20-minute walk from Yōga Station
Bring your picnic blanket

If Sakurashinmachi appeals to you, you might as well combine it with a visit to the relatively nearby Kinuta Park. This place doesn’t really do public transport, so it’s either a 20-minute walk to the northwest of Yōga Station, or a 30-minute walk to the west of Sakurashinmachi. Despite being a little out of the way, it’s a popular hanami spot that is famed for its late-blooming yaezakura.

Common types of yaezakura cherry blossoms

Count the petals and try to identify these different trees around Tokyo.

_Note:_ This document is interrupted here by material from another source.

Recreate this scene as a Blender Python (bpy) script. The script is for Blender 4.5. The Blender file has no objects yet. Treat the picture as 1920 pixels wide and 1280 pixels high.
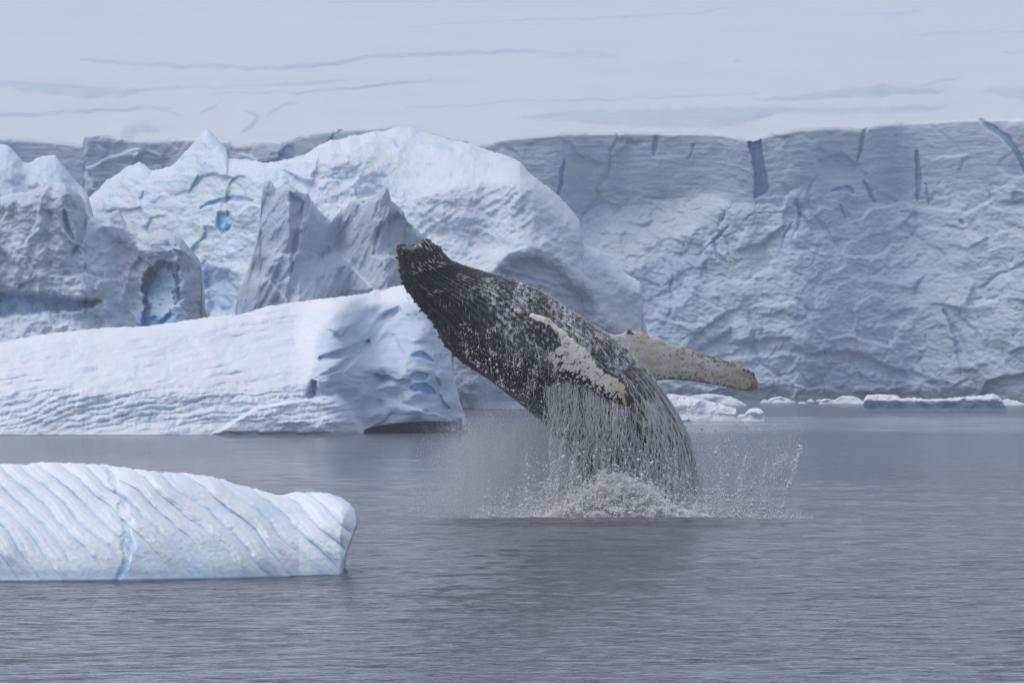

  • Kanzan: A common type of yaezakura, which has anywhere from 30 to 50 dark pink petals.
  • Ichiyō: Another common yaezakura, with about 20 light pink petals on each blossom.
  • Fugenzō: The oldest variety, with petal colors ranging from white to dark pink.
  • Shogetsu: Typically has 20–30 white petals.
  • Kikuzakura: Literally “chrysanthemum cherry blossom,” these can have up to 100 petals (which are light pink and not yellow like a chrysanthemum’s).
  • Yaebenishidare: A type of weeping cherry tree that has 15 to 20 petals.

Fun fact: Yaezakura sometimes resemble peonies, so some people also call them botan-zakura, botan being the Japanese word for peony.